Issue des circonstances les plus tragiques, la République de Weimar élabore une Constitution qui accorde aux Juifs une complète égalité, ce qui provoque un regain d’antisémitisme. De fait, la République de Weimar et sa Constitution sont devenues un exemple extrême de l’écart qu’il peut y avoir entre pays légal et pays réel. Les Juifs peuvent en effet travailler dans la fonction publique, mais dans l’esprit d’une majorité d’Allemands, ils sont responsables de la défaite, de la Révolution bolchévique, de la République soviétique de Munich (Räterepublik Baiern), de la fin de l’ancien monde ; bref, les Juifs sont responsables de faire passer le passé…

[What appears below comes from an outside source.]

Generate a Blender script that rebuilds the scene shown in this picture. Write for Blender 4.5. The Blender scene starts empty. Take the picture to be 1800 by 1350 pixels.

Le 24 février 1920, le N.S.D.A.P. (Nationalsozialistische Deutsche Arbeiterpartei) présente un programme en vingt-cinq points dans lequel il est déclaré qu’aucun Juif ne sera jamais membre du Volk et citoyen de l’État allemand. Le Deutschnationale Volkspartei (D.N.V.P.) représentatif de la droite traditionnelle de l’après-guerre (il a été fondé en 1918) n’est pas encore antisémite. Mais lui aussi ne tarde pas à être gagné par ce mal et, en 1920, son programme s’élève « contre la prédominance de la juiverie dans le gouvernement et la vie publique ». La République de Weimar assiste à l’ascension du nazisme, à la prolifération des associations et sociétés antisémites ainsi que de la presse antisémite. Des projets de loi antisémites sont régulièrement introduits dans la législation. L’antisémitisme est virulent dans les universités, ce qui est particulièrement inquiétant. La violence politique commence à descendre dans la rue. Les Juifs n’en sont pas les seules victimes. Parmi ses victimes, le leader catholique de gauche Matthias Erzberger.
Deutschland erwache ! Juda verrecke ! soit « Allemagne réveille-toi ! Juda périt ! » devient un slogan partout repris. En 1923, les nazis obtiennent huit cent mille voix ; en 1930, ils en obtiennent six millions cinq cent mille ; en 1932, ils en obtiennent près de quatorze millions (sur quarante-cinq millions) lors des dernières élections libres.